El artículo insta a la comunidad internacional a “actuar” frente a la persecución contra la población uigur: “Los países deberían ofrecer asilo a los uigures y, al igual que Estados Unidos, aplicar sanciones específicas a los funcionarios abusivos y prohibir los bienes fabricados con mano de obra uigur forzada”.
El pasado mes de septiembre Washington anunció que prohibirá las importaciones de distintos productos elaborados en la región occidental china de Xinjiang, alegando que estos artículos se producen con trabajos forzados de la oprimida minoría musulmana Uigur.
“El gobierno chino abusa sistemáticamente al pueblo Uigur” y a otras minorías, dijo a la hora de realizar el anuncio Mark Morgan, el comisionado interino del Servicio de Aduanas y Protección de Fronteras (CBP, por su sigla en inglés). “El trabajo forzado representa un abuso atroz de los derechos humanos”, agregó.
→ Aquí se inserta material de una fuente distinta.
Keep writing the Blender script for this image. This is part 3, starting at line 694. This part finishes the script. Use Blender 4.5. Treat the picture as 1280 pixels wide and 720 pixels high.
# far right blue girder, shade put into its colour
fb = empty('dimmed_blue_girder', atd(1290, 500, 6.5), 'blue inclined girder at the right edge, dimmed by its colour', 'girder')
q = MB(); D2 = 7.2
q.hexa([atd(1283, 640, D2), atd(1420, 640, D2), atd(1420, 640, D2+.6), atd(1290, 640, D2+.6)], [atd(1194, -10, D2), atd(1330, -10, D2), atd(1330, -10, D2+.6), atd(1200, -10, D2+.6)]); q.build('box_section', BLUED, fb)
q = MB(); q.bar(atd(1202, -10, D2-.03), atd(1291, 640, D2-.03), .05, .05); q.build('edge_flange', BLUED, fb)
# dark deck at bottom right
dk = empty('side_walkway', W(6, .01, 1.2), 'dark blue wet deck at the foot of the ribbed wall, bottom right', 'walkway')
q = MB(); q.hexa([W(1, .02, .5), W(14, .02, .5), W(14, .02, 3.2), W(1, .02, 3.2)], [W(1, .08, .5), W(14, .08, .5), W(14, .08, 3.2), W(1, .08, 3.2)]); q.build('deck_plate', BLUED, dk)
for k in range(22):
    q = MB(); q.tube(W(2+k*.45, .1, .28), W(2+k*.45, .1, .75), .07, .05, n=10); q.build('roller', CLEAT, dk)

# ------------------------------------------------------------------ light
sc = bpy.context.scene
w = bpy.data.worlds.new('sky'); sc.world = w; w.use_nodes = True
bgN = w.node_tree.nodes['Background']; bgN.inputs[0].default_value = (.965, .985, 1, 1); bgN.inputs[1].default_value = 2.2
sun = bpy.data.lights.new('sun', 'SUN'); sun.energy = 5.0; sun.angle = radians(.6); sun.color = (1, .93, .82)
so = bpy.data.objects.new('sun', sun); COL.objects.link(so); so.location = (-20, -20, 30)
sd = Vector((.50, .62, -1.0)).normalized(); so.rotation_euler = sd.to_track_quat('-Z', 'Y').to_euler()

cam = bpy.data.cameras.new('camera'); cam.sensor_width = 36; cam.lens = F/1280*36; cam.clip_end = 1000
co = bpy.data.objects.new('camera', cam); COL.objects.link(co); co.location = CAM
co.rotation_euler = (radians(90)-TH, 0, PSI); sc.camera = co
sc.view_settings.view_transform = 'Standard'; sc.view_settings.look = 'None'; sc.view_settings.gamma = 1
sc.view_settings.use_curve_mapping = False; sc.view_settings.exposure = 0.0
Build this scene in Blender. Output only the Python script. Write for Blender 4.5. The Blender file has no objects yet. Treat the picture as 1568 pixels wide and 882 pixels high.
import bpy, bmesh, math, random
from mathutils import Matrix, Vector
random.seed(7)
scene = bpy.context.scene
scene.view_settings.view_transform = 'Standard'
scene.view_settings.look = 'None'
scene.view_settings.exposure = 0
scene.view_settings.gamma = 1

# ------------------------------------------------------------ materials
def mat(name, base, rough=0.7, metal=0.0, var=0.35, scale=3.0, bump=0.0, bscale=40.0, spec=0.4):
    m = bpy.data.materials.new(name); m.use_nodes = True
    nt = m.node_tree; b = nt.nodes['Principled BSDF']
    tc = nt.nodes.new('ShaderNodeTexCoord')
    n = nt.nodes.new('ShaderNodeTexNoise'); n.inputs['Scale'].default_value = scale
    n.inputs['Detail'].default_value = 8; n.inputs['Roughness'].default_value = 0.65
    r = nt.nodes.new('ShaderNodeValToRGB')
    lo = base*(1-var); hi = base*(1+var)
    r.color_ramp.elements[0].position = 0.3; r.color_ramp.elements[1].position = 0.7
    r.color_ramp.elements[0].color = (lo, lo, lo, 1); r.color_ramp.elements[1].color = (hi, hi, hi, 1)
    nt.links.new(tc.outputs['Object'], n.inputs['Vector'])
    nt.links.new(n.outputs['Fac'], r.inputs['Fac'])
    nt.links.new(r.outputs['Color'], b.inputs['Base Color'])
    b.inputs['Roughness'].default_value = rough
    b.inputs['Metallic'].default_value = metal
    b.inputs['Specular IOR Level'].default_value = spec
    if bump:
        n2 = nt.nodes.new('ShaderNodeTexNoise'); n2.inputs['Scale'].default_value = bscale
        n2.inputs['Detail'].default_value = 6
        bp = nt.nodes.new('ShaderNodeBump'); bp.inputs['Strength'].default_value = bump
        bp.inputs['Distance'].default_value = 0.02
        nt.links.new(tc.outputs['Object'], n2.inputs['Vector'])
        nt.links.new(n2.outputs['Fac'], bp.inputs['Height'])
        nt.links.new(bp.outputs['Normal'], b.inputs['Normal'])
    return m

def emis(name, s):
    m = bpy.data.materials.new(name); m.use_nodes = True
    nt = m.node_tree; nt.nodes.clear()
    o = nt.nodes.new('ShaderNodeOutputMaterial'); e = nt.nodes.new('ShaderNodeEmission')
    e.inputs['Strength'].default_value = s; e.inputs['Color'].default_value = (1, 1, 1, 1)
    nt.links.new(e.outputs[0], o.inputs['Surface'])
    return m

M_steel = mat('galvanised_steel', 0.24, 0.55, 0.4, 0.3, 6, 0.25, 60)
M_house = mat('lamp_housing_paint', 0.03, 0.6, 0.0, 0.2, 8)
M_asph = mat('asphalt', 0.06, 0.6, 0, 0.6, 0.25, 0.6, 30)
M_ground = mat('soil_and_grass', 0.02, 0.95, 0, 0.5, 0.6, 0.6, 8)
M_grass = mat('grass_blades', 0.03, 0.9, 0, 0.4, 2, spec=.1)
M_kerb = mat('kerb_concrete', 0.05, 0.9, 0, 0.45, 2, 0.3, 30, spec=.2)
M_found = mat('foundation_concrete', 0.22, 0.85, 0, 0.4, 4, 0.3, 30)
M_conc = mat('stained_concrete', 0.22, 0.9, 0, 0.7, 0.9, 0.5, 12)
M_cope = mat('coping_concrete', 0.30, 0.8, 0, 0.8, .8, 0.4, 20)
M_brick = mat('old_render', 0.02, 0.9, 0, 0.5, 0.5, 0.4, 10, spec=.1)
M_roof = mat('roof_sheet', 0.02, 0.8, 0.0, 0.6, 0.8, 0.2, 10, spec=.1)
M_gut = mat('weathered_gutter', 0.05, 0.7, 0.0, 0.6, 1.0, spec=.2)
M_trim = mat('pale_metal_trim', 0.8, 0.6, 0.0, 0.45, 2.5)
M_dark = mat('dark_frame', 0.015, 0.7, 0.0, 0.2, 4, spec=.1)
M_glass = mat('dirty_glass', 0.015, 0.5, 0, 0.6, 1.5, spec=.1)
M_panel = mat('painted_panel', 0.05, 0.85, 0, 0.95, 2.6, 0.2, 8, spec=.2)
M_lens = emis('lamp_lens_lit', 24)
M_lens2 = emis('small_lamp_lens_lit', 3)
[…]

Entre los artículos alcanzados hay algodón, ropa y dispositivos electrónicos de cinco compañías específicas en la región. También prohibió cualquier producto vinculado al “Centro de Educación y Entrenamiento de Habilidades número 4 del condado de Lop”, que el subsecretario interino de Trabajo, Ken Cuccinelli, dijo que funciona como un centro de trabajo forzado.
“No es un centro vocacional, es un campo de concentración donde minorías étnicas y religiosas son sometidas a abusos y forzadas a trabajar en condiciones horribles sin libertad alguna. Es esclavitud moderna”, expresó.
El CBP puede detener envíos en caso de tener sospechas de que se hayan dado trabajos forzados, en aplicación de leyes destinadas a combatir la trata de personas, el trabajo infantil y otros abusos a los derechos humanos. Un evento de esta naturaleza tuvo lugar a principios de julio, cuando la agencia confiscó alrededor de 13 toneladas de productos confeccionados con cabello humano provenientes de Xinjiang.
No obstante, no todos los países han reaccionado de la misma forma.
“China tratará de convencer a otros países de que la franqueza moral les causará daños económicos. No obstante, las democracias liberales tienen la obligación de llamar gulag a un gulag”, concluyó The Economist.